At the first gathering on 12 April 1973, ten survivors gathered in Gosport to attend "the almighty party", but over the years Blake said more and more people came forward:

 “The number’s built up and I couldn’t stop it - as we were re-creating history”.

The most notable reunions to follow were in Shoreham in 1974 and in Earl’s Court, London in 1985.

Watch a video of Isle of Wight Radio's Iona interviewing Blake...

With the help of the U-Boat Museum, Blake also managed to track down the German soldiers who torpedoed the ship, and after much liaising and persuasion he convinced them to meet the survivors.

However, prior to this, he conversed with the survivors - who he was now familiar with - and showed them a letter of apology from the Germans, in which they expressed their deep remorse and admitted they “didn’t know children were on board the ship”.

Eventually, in Gosport in 1988, two of the Germans agreed to attend “the last big reunion” with 125 people, Blake said:

“By 1988 the boys or the hurricanoes were getting a bit old in the tooth and there weren’t that many that could travel - and of course the survivors were all in their 50s and 60s….There will soon be no one around other than the story, which is a story of humanity...The name ‘Hurricane’ won’t die so long as I’m around...”

Scroll through the newspaper headlines of 1940 here...

“Through all this initial hatred - came love”

Blake said it was “remarkable” that through all this “initial hatred of the tragedy in 1940 - came love”.

In Portsmouth at the 1988 October reunion - the U-Boat diesel mechanic Edouard Hansesn met Kirstin McGlishan, who was the daughter of the second engineer on board the enemy ship.
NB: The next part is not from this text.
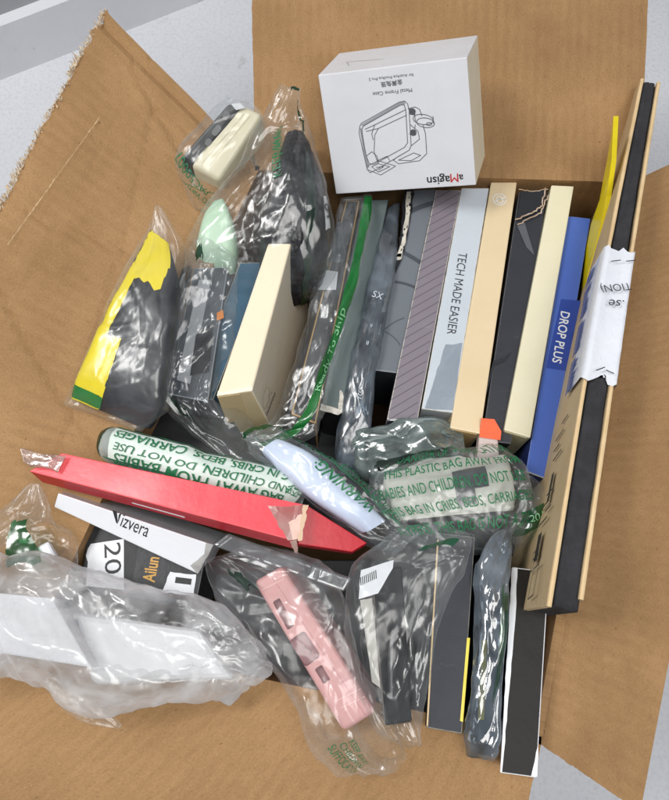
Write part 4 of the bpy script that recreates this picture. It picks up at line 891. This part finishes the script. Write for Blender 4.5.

On their return to Germany, the pair fell in love and later married, Blake said:

“It is staggering to think that out of the hatred initially in this incident in 1940 - that literally fifty years later there is love about, would you believe it?”

He added:

“One good thing that came out of this was that I’m able to account almost exactly where my father was for every day of the war and what he was doing - to the extent that I actually know his last words on the day he died in December 1942.”